Dubai (ANTARA News) - Delapan puluh persen dari penduduk Yaman, atau lebih dari 20 juta warga, membutuhkan bantuan kemanusiaan sementara serangan-serangan udara Arab serta perang saudara telah merusak negara miskin tersebut, kata badan bantuan Perserikatan Bangsa-Bangsa, UNICEF, Kamis.

Jumlah itu meningkat hampir lima juta orang sejak badan tersebut mengeluarkan laporan terbaru pekan lalu, lapor Reuters.

Selama lebih dari 11 pekan, koalisi militer Arab telah mengebomi milisi Houthi, kelompok yang saat ini menguasai Yaman, dalam upaya mengembalikan kekuasaan presiden negara tersebut --yang berada di pengasingan.
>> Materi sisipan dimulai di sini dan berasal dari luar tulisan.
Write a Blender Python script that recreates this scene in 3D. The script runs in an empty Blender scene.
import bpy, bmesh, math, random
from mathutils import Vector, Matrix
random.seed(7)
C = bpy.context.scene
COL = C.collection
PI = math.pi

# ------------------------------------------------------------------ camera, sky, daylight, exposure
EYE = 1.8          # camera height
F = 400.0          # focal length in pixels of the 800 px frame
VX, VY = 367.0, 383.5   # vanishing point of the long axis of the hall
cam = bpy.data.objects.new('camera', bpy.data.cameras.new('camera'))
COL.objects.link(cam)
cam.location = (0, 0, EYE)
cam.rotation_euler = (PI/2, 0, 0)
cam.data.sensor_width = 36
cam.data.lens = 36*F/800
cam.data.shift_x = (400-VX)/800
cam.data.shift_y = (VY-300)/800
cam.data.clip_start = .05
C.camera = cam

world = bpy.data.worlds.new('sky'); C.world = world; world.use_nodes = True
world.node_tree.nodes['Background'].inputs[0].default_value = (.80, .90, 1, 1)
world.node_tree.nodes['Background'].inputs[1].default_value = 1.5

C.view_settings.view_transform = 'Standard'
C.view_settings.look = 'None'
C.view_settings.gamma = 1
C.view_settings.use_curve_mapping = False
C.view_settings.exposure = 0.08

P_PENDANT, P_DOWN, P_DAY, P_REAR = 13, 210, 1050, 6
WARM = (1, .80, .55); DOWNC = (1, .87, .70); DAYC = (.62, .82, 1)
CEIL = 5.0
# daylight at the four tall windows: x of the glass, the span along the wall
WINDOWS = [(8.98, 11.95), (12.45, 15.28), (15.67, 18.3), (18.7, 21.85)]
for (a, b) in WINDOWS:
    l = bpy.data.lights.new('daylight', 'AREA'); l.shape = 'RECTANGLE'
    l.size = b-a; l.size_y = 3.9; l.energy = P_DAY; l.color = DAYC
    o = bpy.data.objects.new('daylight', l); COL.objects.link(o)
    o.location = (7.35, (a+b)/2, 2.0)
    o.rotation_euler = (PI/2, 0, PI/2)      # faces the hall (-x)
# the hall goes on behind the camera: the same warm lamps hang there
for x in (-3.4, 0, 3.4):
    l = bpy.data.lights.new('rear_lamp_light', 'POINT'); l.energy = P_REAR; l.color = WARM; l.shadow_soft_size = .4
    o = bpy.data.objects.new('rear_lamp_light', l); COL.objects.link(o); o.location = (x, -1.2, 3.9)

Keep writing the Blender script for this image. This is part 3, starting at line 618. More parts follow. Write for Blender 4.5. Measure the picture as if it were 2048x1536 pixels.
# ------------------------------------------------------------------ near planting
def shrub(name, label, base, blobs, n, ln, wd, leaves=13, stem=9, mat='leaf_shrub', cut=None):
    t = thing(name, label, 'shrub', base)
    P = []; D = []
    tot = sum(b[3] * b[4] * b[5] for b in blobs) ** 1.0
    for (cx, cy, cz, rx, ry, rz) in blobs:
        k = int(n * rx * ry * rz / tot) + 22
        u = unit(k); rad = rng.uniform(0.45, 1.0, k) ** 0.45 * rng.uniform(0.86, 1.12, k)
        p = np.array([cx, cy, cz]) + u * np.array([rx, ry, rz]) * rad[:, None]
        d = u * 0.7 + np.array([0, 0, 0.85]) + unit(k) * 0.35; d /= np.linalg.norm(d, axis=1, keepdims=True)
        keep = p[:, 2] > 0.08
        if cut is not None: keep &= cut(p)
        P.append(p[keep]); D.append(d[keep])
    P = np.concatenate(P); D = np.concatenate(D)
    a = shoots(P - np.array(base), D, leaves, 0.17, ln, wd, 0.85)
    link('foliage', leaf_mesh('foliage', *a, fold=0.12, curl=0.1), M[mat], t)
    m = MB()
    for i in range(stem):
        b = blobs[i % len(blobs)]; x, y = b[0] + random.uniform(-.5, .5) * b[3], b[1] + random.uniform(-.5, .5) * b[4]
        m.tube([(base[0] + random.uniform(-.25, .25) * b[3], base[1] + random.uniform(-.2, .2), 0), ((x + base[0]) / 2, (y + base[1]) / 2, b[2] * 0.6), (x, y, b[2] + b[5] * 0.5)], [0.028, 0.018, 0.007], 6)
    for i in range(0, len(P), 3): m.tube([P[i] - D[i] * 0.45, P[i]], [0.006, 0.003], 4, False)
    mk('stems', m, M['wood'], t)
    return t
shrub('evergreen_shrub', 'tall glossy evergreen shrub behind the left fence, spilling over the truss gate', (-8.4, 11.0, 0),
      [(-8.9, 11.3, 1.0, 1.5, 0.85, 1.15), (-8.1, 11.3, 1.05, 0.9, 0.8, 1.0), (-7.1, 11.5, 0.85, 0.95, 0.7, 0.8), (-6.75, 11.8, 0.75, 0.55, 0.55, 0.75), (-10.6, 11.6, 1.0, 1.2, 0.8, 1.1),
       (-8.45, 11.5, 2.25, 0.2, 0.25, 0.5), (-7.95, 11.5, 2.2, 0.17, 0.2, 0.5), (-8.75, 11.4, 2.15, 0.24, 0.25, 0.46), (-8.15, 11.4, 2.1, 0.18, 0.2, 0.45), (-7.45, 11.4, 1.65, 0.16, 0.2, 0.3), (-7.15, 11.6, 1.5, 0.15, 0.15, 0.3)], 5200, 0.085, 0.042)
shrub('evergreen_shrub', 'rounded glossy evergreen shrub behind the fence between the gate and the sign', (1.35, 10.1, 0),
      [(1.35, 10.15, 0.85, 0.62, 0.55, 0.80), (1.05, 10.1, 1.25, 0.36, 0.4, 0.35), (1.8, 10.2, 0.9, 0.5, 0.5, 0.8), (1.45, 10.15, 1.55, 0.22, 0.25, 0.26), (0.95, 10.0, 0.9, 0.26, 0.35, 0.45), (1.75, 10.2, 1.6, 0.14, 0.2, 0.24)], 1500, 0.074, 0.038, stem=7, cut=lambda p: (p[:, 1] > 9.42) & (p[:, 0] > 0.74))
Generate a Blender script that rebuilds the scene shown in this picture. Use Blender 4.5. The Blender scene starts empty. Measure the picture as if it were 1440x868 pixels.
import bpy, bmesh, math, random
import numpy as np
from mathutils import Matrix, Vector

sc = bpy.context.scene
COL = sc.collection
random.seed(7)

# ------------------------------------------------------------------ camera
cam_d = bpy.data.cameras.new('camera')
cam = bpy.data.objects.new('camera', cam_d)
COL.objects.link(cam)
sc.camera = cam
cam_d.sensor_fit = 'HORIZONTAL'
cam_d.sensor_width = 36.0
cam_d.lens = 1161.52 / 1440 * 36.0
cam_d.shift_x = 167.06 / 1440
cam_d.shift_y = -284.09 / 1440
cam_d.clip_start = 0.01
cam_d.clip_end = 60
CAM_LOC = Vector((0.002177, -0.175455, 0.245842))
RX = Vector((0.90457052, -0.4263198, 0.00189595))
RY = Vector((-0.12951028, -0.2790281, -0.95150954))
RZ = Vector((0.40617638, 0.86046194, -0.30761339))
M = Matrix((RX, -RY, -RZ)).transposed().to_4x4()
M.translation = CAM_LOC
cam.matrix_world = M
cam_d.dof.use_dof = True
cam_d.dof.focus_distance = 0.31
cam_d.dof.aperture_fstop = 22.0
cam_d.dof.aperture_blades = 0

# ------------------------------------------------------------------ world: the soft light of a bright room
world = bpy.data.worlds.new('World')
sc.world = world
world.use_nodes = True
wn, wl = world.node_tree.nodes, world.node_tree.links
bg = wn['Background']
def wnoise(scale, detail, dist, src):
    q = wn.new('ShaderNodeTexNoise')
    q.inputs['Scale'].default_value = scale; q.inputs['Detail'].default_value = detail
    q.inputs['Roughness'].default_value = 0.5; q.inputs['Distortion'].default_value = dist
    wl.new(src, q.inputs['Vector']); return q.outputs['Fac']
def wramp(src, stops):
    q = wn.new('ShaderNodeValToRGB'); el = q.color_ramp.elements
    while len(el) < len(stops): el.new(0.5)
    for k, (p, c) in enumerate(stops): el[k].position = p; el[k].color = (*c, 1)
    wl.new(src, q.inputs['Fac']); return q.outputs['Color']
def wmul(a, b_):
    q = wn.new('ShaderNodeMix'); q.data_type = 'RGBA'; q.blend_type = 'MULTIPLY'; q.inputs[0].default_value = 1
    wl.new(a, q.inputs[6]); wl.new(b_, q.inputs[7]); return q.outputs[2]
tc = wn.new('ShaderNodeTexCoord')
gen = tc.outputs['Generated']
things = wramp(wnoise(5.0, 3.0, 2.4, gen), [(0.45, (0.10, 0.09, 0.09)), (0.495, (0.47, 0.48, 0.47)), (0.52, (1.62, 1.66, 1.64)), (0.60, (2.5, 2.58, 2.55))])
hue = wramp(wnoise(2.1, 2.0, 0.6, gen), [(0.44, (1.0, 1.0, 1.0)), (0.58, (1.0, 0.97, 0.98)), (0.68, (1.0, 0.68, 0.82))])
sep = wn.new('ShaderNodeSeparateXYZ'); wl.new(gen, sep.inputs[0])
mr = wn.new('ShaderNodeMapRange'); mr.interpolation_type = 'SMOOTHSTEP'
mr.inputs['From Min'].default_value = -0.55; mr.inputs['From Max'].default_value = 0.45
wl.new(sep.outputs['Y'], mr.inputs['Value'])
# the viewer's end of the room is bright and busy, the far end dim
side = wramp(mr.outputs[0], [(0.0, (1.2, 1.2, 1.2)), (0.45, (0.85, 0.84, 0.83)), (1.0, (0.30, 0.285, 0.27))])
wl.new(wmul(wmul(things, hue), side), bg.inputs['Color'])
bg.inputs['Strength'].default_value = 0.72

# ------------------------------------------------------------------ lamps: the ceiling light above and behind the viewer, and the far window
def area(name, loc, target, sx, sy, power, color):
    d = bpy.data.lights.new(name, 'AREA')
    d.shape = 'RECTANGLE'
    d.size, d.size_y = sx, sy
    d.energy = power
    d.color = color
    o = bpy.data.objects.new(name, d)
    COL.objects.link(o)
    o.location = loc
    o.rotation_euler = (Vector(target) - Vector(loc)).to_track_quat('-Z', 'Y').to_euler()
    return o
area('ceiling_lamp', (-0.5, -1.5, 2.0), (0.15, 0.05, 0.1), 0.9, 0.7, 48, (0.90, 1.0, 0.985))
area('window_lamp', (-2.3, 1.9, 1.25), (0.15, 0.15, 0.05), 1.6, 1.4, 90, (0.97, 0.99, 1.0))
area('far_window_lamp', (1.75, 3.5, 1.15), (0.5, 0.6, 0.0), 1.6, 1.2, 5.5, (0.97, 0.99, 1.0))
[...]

Koalisi juga mendukung para petempur setempat dalam upaya menghalau pergerakan Houthi di medan-medan pertampuran di seantero negeri.

Pemblokadean yang dilakukan persekutuan itu terhadap wilayah udara serta pelabuhan-pelabuhan Yaman telah menyebabkan pasokan makanan dan bahan bakar ke negara kering itu terputus. Pompa-pompa yang menyediakan air untuk minum dan kebersihan sekarang sebagian besar tidak dapat dioperasikan.

"Saat ini, diperkirakan 20,4 juta orang, di antaranya 9,3 juta anak-anak, membutuhkan semacam bantuan kemanusiaan," kata Jeremy Hopkins, Deputi Perwakilan UNICEF, dari ibu kota Sanaa.

"Pada praktiknya, pemblokadean terhadap pelabuhan-pelabuhan Yaman, kendati beberapa sudah berkurang, berarti bahwa bahan bakar tidak dapat masuk ke negara itu, dan karena pompa-pompa itu dijalankan mesin, lebih dari 20 juta orang tidak memiliki akses terhadap air bersih," tambahnya.

Kebutuhan-kebutuhan kemanusiaan darurat lainnya, katanya, juga menyangkut kekurangan gizi dan pasokan medis, meningkatnya jumlah warga sipil yang tewas dalam serangan-serangan udara, perekrutan tentara anak-anak serta hancurnya sekolah-sekolah oleh pihak-pihak yang bertikai.

Bahkan sebelum konflik, UNICEF mengatakan sudah sekitar 10 juta orang di Yaman yang membutuhkan kemanusiaan. Keadaan itu merupakan hasil dari kurangnya pembangunan selama berpuluh-puluh tahun di negara Semenanjung Arab yang berpegunungan dan hampir tidak diatur itu.

Seorang petugas medis di kota itu mengatakan puluhan orang di kota kehilangan nyawa dalam pekan-pekan terakhir ini karena adanya sedikit peningkatan pada kasus demam berdarah serta malaria, yang disebabkan kurangnya air sementara suhu melonjak.